Foi na São Silvestre da Amadora. 10 km de corrida. Preparei-me a preceito. Corri que nem uma desalmada. De tal maneira que não fiz o descanso que devia no dia anterior. Claro, só podia acabar mal. Mas já lá vamos!
Tinha a indumentária e o calçado certo. No dia da prova lá fui toda contente levantar o meu número para pregá-lo na camisola. E quem é que estava ali, mesmo ao meu lado? Quem? Quem? A mítica Rosa Mota! Ah pois é! Eu já corri com a Rosa Mota! Pessoa cuja história os meus filhos desconhecem e, talvez, um dia venham a saber dos seus feitos.

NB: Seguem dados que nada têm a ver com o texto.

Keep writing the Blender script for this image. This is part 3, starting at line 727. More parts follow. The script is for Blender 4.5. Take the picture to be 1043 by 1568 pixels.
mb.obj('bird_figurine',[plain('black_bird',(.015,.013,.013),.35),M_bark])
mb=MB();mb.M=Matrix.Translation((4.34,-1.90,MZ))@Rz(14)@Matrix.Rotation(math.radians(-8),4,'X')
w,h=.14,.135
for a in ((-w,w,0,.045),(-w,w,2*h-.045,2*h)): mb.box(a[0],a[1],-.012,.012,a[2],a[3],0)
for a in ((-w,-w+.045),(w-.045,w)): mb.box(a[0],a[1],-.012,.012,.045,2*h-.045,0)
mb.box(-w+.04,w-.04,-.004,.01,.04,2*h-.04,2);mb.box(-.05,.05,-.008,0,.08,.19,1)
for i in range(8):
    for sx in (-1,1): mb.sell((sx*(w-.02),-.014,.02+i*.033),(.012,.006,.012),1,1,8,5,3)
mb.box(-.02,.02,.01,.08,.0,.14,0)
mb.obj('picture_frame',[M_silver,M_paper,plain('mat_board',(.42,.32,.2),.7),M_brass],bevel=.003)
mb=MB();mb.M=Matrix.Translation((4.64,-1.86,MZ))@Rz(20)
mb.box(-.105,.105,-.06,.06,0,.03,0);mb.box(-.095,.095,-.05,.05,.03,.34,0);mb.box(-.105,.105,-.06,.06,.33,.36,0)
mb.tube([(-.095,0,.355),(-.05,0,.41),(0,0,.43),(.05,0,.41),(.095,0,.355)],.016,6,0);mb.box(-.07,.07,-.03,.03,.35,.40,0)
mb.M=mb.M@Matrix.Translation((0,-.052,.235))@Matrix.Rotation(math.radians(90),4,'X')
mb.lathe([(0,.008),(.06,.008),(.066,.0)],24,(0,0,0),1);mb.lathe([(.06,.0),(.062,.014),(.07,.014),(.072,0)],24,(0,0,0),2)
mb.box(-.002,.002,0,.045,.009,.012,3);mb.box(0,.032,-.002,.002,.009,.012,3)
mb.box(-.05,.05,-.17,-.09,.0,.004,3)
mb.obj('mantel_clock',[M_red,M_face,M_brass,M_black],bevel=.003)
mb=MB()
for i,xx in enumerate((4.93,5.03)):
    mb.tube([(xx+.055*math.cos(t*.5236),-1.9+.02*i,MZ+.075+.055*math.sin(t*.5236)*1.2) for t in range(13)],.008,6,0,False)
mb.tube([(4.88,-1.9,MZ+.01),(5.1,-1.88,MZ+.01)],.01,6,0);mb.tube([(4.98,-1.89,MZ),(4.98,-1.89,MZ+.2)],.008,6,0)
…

Riu-se para mim, a Rosinha. Hoje penso que devia ser um sorriso de escárnio acompanhado de um pensamento do género: miúdas como tu como eu ao pequeno-almoço. Mas naquele momento foi muito importante para mim.
E o meu pai:
- Tens de aquecer! Como é que estão as tuas pernas? Tens sede? Primeiro fazes assim, depois quando chegares não sei onde, fazes assado. (O meu treinador)
Tudo a postos e ao tiro da partida lá arranquei cheia de convicção. E era tanta a convicção que já não sabia bem o que fazer com ela quando comecei a ver toda a gente a correr à minha frente e eu a ficar para trás.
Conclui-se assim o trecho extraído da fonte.